The staff at the Mykonos Grand hotel clearly take such high expectations in their stride, possibly because there’s little to complain about the basics at this five star hotel. (I came with two new notebooks and have spectacularly failed to make an impression on either.) Each spacious and tastfully decorated room has a view of the glistening Agean and the nearby island of Delos provides an electrifying backdrop at sunset. The mattresses are firm, the pillow selection never ending. Room service is so prompt you might be forgiven for thinking the staff are camped outside your bedroom door, providing a vital support network for guests for who disabled by the beauty visible from the balcony. Staff don’t hover for tips either – always a cast-iron gurantee of a five-star mindset.

And breakfast? A varied buffet – constantly restocked by the hotel director himself – cooked by a selection of chefs who not only understand the secret of perfect scrambled eggs but can also whip up fried eggs without the usual laissez-faire attitude to runny uncooked whites. For the British traveller abroad such small details are as welcome as a firm handshake or a reassuring pat on the back.

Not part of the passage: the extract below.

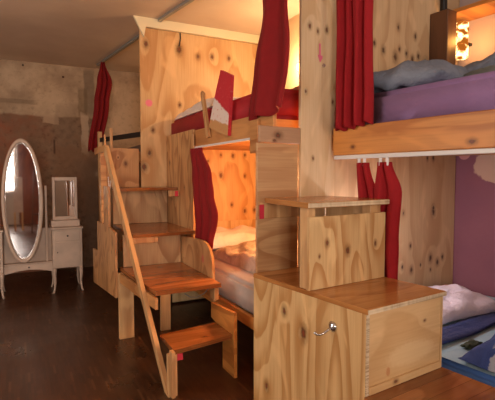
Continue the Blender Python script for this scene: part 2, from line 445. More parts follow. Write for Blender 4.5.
# ================================================================== NEAR BUNK (frame turned by TILT)
A = TILT
side_m = wood('side_panel_ply', (228, 190, 134), (190, 136, 76), knots=[(1.778, .655, .012), (1.629, .585, .019), (1.30, .16, .014), (1.93, .2, .012)], ksize=1.25, seed=1.3, freq=10, nu=3.8, nv=.55, contrast=1.1, knotcol=(76, 32, 14))
knot_m = wood('knotty_panel_ply', (226, 190, 136), (190, 136, 80), knots=[(1.52, 1.02, .011), (1.661, .972, .0145), (1.866, .99, .010), (1.47, .96, .006)], seed=2.2, freq=9, nu=4, nv=1.1, contrast=1.15)
front_m = wood('front_panel_ply', (224, 186, 134), (198, 148, 94), knots=[(1.812, .68, .006), (1.60, .45, .009)], seed=3.6, freq=5, nu=2, nv=1.6, contrast=.6, along='u', marks=[(1.72, .55, .16, .05, (232, 204, 156), .5), (1.56, .50, .012, .02, (190, 110, 60), .6)])
back_m = wood('back_panel_ply', (216, 174, 126), (176, 118, 72), knots=[(1.6, .4, .01)], seed=6.1, freq=7, nu=3, nv=1.0, contrast=.8, along='u')
post_m = wood('post_panel_ply', (230, 202, 162), (206, 168, 120), knots=[(1.797, 2.225, .012), (1.861, 2.205, .010), (1.934, 2.225, .012), (1.77, 1.842, .009), (1.989, 1.80, .010), (1.90, 2.42, .012), (1.83, 1.45, .008)], seed=4.4, freq=7, nu=3, nv=.9, contrast=.8)
head_m = wood('headboard_ply', (208, 176, 136), (182, 142, 102),
              knots=[(2.371, 2.219, .011), (2.461, 2.187, .013), (2.585, 2.16, .016), (2.612, 2.365, .010), (2.799, 2.335, .012), (2.627, 2.219, .009), (2.703, 2.20, .011),
                     (2.771, 2.17, .013), (2.838, 2.20, .013), (2.921, 2.17, .016), (2.997, 2.40, .008), (2.704, 1.079, .008), (2.792, .834, .010), (3.061, 1.07, .016), (3.06, 1.10, .012),
                     (2.705, .689, .010), (2.809, .655, .013), (2.915, .68, .008), (3.036, .72, .016), (3.127, .68, .014), (3.191, .712, .011), (3.04, .63, .007), (2.971, 1.476, .009), (3.045, 1.478, .011), (2.9, 1.5, .006), (3.10, 2.2, .008)],
              seed=8.2, freq=6, nu=2.4, nv=.6, contrast=.9, ksize=1.25, knotcol=(46, 22, 12))

bed = thing('bunk_bed', 'nearest double-width plywood bunk bed, purple wall behind its lower berth', 'bunk bed', (2.0, 2.0, 0), A)
build(MB().box(2.0, 3.34, 2.045, 2.065, 0, 2.87), 'headboard', head_m, bed)
build(MB().box(1.735, 2.012, 2.035, 2.06, 0, 2.87), 'post_panel', post_m, bed)
build(MB().box(1.95, 1.985, -.1, 1.99, 1.468, 1.632, .004), 'side_board', M['orangepine'], bed)
build(MB().box(1.99, 3.34, -.1, 2.04, 1.50, 1.60, 0), 'upper_bed_base', M['pine'], bed)
build(MB().box(1.99, 3.34, -.1, 2.04, .12, .20, 0), 'lower_bed_base', M['pine'], bed)
build(MB().box(1.952, 1.975, -.1, 1.985, 1.444, 1.466, .003), 'curtain_rail', M['whitemetal'], bed, label='white curtain rail under the side board')
build(MB().box(1.95, 1.985, -.1, 1.2, .02, .22), 'lower_side_board', M['orangepine'], bed)
build(MB().box(1.95, 2.04, -.2, -.11, 0, 2.87), 'post', M['pine_v'], bed)
build(MB().box(1.95, 3.34, -.109, -.101, 0, 1.6, 0), 'footboard', M['ply'], bed)
arrow = MB().prism([(1.899, 2.034, 2.066), (1.885, 2.034, 2.066), (1.883, 2.034, 2.135), (1.870, 2.034, 2.135), (1.872, 2.034, 2.066), (1.860, 2.034, 2.068), (1.878, 2.034, 2.022), (1.900, 2.034, 2.052)], (0, -.0006, 0))
build(arrow, 'painted_arrow', M['pink'], bed, label='pink painted arrow pointing down')
build(MB().lathe((1.903, 2.034, 2.008), [(.0, -.012), (.010, -.012), (.013, -.004), (.006, 0)], 12, 'y'), 'bolt', M['chrome'], bed)

# staircase of plywood boxes
st = thing('box_staircase', 'plywood box staircase with varnished steps climbing beside the nearest bunk', 'staircase', (1.68, 1.4, 0), A)
build(MB().box(1.412, 1.432, 1.24, 2.055, 0, .776, .002), 'side_panel', side_m, st)
build(MB().box(1.413, 1.431, 1.2365, 1.2398, .431, .774, 0), 'ply_edge', M['edge'], st)
build(MB().box(1.412, 1.432, .82, 1.2395, 0, .402, .002), 'side_panel', side_m, st)
build(MB().box(1.433, 1.935, 1.242, 1.26, .03, .776, .002), 'front_panel', front_m, st)
build(MB().box(1.433, 1.935, .822, .84, 0, .402, .002), 'front_panel', front_m, st)
build(MB().box(1.433, 1.935, 1.232, 1.2415, .431, .465, .002), 'batten', front_m, st)
build(MB().box(1.936, 1.948, .822, 1.2395, 0, .402, 0), 'inner_panel', M['ply'], st)
build(MB().box(1.936, 1.948, 1.24, 2.03, 0, .776, 0), 'inner_panel', M['ply'], st)
build(MB().box(1.936, 1.948, 1.67, 2.03, .801, 1.194, 0), 'inner_panel', M['ply'], st)  # added panel, blocks reading lamp light leaking out under the upper step
tr = build(MB().box(1.408, 1.955, 1.228, 2.055, .777, .80, .003), 'step', M['steptop'], st)
build(MB().box(1.410, 1.953, 1.2245, 1.2278, .779, .798, 0), 'ply_edge', M['edge'], tr)
build(MB().box(1.408, 1.948, .80, 1.2415, .403, .43, .003), 'step', M['tread'], st)
sh = build(MB().prism([(1.378, 1.565, 1.195), (1.958, 1.565, 1.195), (1.958, 2.034, 1.195), (1.475, 2.034, 1.195)], (0, 0, .027)), 'step', M['steptop'], st)
build(MB().box(1.380, 1.956, 1.5615, 1.5645, 1.197, 1.220, 0), 'ply_edge', M['edge'], sh)
build(MB().box(1.414, 1.462, 1.604, 1.664, .801, 1.194), 'upright', M['pine_v'], st)
build(MB().box(1.85, 1.93, 1.604, 1.664, .801, 1.194), 'upright', M['pine_v'], st)
build(MB().box(1.405, 1.945, 1.583, 1.603, .801, 1.152, .002), 'riser_panel', knot_m, st)
build(MB().box(1.432, 1.734, 2.036, 2.056, 0, 1.53, .002) if False else MB().box(1.437, 1.734, 2.057, 2.075, 0, 1.53, .002), 'back_panel', back_m, st)
build(MB().box(1.437, 1.734, 2.036, 2.056, 1.531, 1.625, .004), 'top_batten', wood('knotty_batten', (190, 150, 116), (158, 112, 78), knots=[(1.566, 1.575, .016), (1.541, 1.545, .008)], along='u', freq=4, nu=4, nv=.5, seed=14), st)
bt = build(MB().box(1.45, 1.73, 2.036, 2.056, 1.105, 1.194, .003), 'shelf_batten', M['pine_v'], st)
build(MB().box(1.438, 1.468, 2.033, 2.0357, 1.105, 1.185, 0), 'red_tape', M['pinktape'], bt)
hk = build(MB().lathe((1.411, 1.427, .675), [(.0, 0), (.023, 0), (.025, -.004), (.016, -.010), (.009, -.014), (0, -.014)], 20, 'x'), 'hook_plate', M['chrome'], st, smooth=True)
pts = [(1.398, 1.427, .672), (1.380, 1.430, .662), (1.362, 1.436, .650), (1.348, 1.444, .644), (1.336, 1.452, .646), (1.328, 1.458, .656)]
build(MB().tube(pts, [.006, .0055, .005, .005, .005, .0065], 10), 'hook_arm', M['chrome'], hk, smooth=True)

# bedding of the near bunk
tag(build(mattress(2.0, 3.335, -.09, 2.035, 1.602, 1.812), 'mattress', M['lav'], org=(2.6, 1, 1.602), ang=A, smooth=True), 'mattress in a lavender sheet on the nearest upper berth', 'mattress')
tag(build(pillow((2.38, 1.68, 1.865), .38, .28, .13, R(10), seed=1.), 'pillow', M['pillowG'], org=(2.42, 1.74, 1.79), ang=A, smooth=True), 'grey-blue pillow lying nearest the red curtain on the lavender mattress', 'pillow')
tag(build(pillow((2.66, 1.24, 1.85), .36, .28, .10, R(-15), seed=5.), 'pillow', M['pillowO'], org=(2.9, 1.6, 1.79), ang=A, smooth=True), 'grey-green pillow at the right edge of the lavender mattress', 'pillow')
tag(build(pillow((2.86, 1.30, 1.97), .40, .30, .13, R(5), roll=R(-8), seed=9.), 'pillow', M['pillowG'], org=(2.95, 1.5, 1.93), ang=A, smooth=True), 'darker grey-blue pillow stacked on the grey-green one, upper berth', 'pillow')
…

It’s clear. I should have been a hotel reviewer. It’s obvious, isn’t it. I could be a different kind of critic. One who’s positive instead of tiresomely negative about all and sundry.

Another bonus is the hotel’s location. Greece’s equivalent to St Tropez with it’s designer clothing and jewellery shops, eateries and art galleries nestle comfortably alongside the tacky souvenir shops in the narrow streets of the old town. Mykonos town is close enough from the hotel for a glamorous evening excursion and just far enough away to avoid the baseball caps and tossed sweaters from the visiting cruise ships.

Where the hotel steals a march on most of the competition is the high level of service it maintains. Guests at the Grand aren’t just sunseekers renting rooms, swiming in the pool and frequenting the bar. The sauna, jacuzzi and steam room are services expected from a five-star hotel anyway. As skin bronzes in the sun, the guests at the Mykonos Grand are also basking in the friendliness of the staff who seem tireless in their desire to make sure guests are happy.

Nothing is too much effort, especially sincerity. That’s why meal times provide an opportunity for interaction, not just guiding the guest to the breakfast table but to indulge in a spot of conversation. That same spirit permeates throughout the day. It’s no surprise check-out day feels like the end of school term saying goodbye to friends you’re not going to see for the whole of the summer holidays. In the space of two weeks this simple approach to customer service leaves a lasting impression on the guest and further enhances the brand of the hotel.

The disappointing truth is that I know of nowhere in the UK where the same level of personal attention is lavished on the guests. Some might argue that the higher the room rack rate the more chance there is of personal attention. My experience is that the higher the price the more aloof the hotel staff are.

No such problem at the Mykonos Grand. And it’s that fundamental reason we’ll be back here again.